Wed | Sep 19, 2018

Laurie Foster | CWI forced to scrape the barrel

Published:Tuesday | October 31, 2017 | 12:00 AM
West Indies batsman Shai Hope driving through the offside during the first day of the first Test match against Zimbabwe at Queen's Sports Club, Bulawayo yesterday.

Cricket West Indies, as the most recent name change has it, has been accused of many moves thought to be destructive to the game model the fans once knew and enjoyed. One thing that it should not have in its debit column: is lack of support for the shortest format - the Twenty20 (T20) big-money hustle. It can never be denied that its influx has brought great fortune to the sport, both in the corporate structure and players. There are some one day and T-20 bullies who would not get close to what is called "real cricket" in those bygone years. Yet, they survive. However, the question needs to be asked, what is the cost that is being paid when the longer version is struggling for support?




As this column is being written, the island territories are putting their best available foot forward, contesting the regional 4-dayers throughout the Caribbean. The teams might be shorn of talent, but they are where they are assigned. The Windies senior team, straight from a seesaw test battle in England, is flexing some muscle in Zimbabwe, and the A team is engaged with its counterparts from Sri Lanka, with the final of three minitests fighting the bad weather under lights in Kingston. All this, while some of the cream of the region's batting talent have been selected to slog it out in the Bangladesh League.

It gets worse as it is more than likely that as soon as they "find their feet," Captain Holder's brightest lights will be setting sail to more lucrative exploits, and who can blame them? The world governing body, The International Cricket Council (ICC), and its members, should find a way to structure the various competitions so that all concerned are afforded their fair share. With our players scattered on those named expeditions across the world, the ensuing fragmentation, weakens the individual teams that are put out to battle. Seldom, if ever, are players denied the requisite permission to travel. It is left to the player to decide which dangling carrot is chosen. With the remuneration for shorter versions at the height that it is, there can be no doubt as to the choice.

This has led to a situation where the players are running the show, going off to the more lucrative situations, leaving the selectors to choose from what is left. This has to be addressed. The ICC needs to lay down some rules that give certain periods when the different formats must be played. Time must be allowed for rest to avoid player burnout.




In the broader spectrum of West Indies cricket, the crowd-pulling players are either getting entrenched in the shorter game or trending towards it.
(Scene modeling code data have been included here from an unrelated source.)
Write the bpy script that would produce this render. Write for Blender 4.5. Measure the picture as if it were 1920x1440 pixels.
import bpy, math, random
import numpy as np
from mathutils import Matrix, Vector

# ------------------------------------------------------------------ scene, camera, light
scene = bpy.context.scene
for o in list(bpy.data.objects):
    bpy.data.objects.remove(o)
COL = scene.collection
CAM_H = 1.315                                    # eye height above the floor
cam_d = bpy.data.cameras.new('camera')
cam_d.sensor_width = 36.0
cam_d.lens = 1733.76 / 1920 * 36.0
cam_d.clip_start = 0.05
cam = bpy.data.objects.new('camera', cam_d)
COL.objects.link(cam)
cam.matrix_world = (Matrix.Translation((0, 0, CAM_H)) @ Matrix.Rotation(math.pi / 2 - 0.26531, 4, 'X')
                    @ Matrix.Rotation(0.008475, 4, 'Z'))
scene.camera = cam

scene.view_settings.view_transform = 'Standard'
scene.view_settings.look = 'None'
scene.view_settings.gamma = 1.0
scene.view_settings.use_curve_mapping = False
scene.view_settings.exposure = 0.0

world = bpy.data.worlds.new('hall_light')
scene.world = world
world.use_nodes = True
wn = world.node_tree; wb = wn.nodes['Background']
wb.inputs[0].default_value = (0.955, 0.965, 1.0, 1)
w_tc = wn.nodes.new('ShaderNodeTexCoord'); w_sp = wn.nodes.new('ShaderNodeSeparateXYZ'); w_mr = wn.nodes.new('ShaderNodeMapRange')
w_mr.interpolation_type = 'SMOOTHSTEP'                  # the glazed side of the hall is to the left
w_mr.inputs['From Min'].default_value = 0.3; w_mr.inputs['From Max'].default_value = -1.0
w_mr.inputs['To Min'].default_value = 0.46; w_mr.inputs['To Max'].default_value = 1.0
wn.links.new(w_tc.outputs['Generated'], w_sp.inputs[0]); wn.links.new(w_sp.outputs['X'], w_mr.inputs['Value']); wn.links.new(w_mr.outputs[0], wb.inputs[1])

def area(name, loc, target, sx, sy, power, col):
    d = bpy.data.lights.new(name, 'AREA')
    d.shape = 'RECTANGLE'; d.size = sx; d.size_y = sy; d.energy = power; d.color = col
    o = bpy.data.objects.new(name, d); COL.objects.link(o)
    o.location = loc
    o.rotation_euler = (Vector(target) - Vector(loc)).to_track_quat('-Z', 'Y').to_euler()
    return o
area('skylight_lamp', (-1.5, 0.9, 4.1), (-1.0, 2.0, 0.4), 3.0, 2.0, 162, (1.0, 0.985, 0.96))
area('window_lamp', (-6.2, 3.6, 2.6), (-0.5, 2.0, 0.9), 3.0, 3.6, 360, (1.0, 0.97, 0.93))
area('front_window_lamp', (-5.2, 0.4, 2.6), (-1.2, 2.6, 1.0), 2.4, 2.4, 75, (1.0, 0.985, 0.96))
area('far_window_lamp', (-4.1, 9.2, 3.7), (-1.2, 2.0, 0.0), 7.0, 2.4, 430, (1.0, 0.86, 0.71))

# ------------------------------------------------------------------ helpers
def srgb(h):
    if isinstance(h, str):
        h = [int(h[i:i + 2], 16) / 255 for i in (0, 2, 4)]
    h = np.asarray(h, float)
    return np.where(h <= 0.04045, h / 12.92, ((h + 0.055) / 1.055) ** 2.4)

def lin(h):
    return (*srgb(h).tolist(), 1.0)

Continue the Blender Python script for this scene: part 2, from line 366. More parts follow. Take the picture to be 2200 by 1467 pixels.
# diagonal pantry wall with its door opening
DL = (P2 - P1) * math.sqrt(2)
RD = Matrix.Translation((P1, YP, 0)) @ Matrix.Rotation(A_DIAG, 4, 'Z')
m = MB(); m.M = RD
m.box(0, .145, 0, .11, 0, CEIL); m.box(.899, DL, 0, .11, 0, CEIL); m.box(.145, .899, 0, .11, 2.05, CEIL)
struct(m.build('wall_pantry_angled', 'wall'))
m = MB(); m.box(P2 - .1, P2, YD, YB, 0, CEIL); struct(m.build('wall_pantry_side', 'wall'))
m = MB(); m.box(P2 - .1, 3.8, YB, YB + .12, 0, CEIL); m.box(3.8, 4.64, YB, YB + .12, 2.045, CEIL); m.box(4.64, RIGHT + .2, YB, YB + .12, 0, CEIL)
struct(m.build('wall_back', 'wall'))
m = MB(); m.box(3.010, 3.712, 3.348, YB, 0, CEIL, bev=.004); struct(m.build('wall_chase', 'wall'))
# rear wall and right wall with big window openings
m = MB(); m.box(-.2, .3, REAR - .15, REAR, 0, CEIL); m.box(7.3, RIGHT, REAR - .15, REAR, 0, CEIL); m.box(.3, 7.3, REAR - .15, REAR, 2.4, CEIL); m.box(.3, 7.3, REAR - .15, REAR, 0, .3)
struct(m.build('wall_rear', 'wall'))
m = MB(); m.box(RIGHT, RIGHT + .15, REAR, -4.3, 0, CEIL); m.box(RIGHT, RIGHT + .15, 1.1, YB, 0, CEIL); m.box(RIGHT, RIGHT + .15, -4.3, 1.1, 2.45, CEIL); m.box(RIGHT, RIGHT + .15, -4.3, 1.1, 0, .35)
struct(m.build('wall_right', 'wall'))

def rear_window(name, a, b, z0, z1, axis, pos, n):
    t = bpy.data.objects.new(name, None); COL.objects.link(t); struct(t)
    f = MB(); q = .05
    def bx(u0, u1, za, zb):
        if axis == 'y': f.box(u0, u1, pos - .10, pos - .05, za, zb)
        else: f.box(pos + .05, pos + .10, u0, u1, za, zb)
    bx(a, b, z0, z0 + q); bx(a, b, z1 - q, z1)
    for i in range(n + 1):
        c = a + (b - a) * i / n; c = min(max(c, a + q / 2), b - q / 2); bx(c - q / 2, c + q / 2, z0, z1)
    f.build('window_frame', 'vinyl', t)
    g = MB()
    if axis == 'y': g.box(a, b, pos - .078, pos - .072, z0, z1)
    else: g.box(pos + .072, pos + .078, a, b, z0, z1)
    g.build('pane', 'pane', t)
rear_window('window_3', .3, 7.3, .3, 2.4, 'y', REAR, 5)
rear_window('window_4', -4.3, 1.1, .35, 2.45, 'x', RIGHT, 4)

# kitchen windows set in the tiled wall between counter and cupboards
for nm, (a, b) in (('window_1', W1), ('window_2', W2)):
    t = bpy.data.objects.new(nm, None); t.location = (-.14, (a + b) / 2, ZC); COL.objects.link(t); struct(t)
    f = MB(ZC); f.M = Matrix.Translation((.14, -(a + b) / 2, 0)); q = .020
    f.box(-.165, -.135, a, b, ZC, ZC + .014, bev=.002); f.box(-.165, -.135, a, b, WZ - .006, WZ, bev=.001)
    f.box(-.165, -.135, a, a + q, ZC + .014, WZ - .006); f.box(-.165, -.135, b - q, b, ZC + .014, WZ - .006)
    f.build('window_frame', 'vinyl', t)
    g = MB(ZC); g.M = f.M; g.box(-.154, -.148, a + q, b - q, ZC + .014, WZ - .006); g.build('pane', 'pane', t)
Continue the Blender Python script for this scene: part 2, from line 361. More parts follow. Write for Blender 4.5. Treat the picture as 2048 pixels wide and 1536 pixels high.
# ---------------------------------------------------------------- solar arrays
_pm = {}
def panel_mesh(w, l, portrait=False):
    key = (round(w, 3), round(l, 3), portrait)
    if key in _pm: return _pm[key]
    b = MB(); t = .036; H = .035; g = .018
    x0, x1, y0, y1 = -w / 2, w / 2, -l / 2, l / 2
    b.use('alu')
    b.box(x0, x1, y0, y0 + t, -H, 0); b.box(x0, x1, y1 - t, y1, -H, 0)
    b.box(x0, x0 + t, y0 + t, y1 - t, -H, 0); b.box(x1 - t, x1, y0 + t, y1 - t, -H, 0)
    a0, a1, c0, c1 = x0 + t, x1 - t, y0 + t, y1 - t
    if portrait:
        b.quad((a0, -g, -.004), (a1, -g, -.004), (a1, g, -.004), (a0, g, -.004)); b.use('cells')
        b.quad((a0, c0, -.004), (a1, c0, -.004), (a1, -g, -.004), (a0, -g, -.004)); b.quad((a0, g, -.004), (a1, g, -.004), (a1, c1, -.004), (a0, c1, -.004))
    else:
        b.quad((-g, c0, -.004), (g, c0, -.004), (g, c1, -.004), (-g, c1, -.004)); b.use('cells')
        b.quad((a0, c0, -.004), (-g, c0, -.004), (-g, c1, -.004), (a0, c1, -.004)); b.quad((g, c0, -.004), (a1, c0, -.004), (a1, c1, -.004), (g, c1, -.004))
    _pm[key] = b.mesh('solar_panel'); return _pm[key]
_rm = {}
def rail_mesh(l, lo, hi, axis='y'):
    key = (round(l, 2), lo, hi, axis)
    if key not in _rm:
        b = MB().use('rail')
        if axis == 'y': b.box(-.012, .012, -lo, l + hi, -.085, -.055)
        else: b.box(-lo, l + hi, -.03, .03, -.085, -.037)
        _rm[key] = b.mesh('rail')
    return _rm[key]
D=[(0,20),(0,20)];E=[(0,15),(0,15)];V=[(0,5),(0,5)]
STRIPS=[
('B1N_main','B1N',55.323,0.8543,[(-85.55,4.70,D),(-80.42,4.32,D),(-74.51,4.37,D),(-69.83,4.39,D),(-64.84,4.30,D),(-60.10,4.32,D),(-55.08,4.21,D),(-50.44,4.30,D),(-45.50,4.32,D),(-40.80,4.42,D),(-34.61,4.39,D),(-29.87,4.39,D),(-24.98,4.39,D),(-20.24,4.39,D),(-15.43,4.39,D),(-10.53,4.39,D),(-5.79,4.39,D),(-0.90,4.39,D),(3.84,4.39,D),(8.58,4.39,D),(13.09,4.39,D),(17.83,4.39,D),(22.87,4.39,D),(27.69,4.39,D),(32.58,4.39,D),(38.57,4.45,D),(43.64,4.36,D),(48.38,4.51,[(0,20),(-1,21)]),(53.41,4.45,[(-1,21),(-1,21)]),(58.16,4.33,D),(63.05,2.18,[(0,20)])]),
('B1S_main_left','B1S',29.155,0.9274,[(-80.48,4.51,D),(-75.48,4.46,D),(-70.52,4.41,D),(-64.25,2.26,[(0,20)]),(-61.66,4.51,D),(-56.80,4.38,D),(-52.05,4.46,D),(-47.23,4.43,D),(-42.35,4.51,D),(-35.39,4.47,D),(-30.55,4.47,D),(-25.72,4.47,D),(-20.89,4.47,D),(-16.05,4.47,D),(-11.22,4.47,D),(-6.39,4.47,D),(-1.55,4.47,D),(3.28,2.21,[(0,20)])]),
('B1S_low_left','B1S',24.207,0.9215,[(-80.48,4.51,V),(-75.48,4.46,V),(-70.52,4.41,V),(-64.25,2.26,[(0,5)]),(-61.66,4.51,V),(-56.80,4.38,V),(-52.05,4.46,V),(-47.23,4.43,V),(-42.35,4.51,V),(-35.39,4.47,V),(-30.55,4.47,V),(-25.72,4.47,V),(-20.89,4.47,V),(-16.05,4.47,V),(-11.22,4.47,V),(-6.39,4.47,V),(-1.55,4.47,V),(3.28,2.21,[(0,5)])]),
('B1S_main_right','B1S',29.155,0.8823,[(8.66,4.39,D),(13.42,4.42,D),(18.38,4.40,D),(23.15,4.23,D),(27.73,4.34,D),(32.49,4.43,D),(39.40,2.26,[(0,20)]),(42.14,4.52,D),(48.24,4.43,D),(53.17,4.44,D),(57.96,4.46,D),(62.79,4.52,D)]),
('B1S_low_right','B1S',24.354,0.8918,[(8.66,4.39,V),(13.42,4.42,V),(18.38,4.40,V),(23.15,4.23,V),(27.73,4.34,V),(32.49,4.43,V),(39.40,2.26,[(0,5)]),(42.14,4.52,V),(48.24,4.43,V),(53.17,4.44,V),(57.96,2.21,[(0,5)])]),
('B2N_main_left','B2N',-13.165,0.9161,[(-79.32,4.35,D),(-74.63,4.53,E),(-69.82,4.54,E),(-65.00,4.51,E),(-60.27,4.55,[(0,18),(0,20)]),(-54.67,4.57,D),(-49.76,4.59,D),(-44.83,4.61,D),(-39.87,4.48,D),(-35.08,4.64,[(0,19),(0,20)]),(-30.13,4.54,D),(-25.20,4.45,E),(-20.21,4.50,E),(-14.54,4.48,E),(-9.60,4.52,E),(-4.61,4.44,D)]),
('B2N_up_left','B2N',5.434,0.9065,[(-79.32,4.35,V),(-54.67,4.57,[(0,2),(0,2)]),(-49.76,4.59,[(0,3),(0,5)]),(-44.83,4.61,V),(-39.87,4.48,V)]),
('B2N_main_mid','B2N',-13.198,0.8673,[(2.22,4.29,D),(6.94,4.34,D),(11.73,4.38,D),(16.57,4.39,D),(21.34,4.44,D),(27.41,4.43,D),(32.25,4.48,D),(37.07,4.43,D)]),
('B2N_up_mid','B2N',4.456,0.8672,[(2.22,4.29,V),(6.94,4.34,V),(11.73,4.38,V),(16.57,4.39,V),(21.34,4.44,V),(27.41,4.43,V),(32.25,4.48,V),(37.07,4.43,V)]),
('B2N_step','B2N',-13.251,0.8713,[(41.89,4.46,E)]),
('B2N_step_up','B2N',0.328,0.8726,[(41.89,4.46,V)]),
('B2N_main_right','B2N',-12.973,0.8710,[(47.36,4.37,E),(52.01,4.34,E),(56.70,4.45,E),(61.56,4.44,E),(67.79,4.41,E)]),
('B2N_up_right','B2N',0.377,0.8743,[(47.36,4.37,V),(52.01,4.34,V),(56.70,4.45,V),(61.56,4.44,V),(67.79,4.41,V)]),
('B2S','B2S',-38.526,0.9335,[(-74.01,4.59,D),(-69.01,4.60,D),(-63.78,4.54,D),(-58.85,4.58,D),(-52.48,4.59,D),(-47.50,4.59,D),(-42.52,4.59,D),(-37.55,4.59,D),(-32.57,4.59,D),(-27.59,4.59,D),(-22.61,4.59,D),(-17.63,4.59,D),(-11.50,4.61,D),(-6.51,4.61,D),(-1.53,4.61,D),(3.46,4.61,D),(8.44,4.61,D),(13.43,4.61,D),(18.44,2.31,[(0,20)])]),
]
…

From where, then, will come the re-birth of the allure that once was the test game? It is frequently said, and with sound reasoning, that the game of cricket needs the Windies in all formats. For this to be sustained, as a brighter future for the West Indies is sought, let the ICC take a look at the seasonal and climatic aspects of the different countries and confine competition accordingly. To discontinue the loss of the best or near best, this is the advised route. Great players are not easy to come by. When they threaten, they should be given full reign to explore their best talents.

Restricting them to one format, even though self-induced, cannot be the way.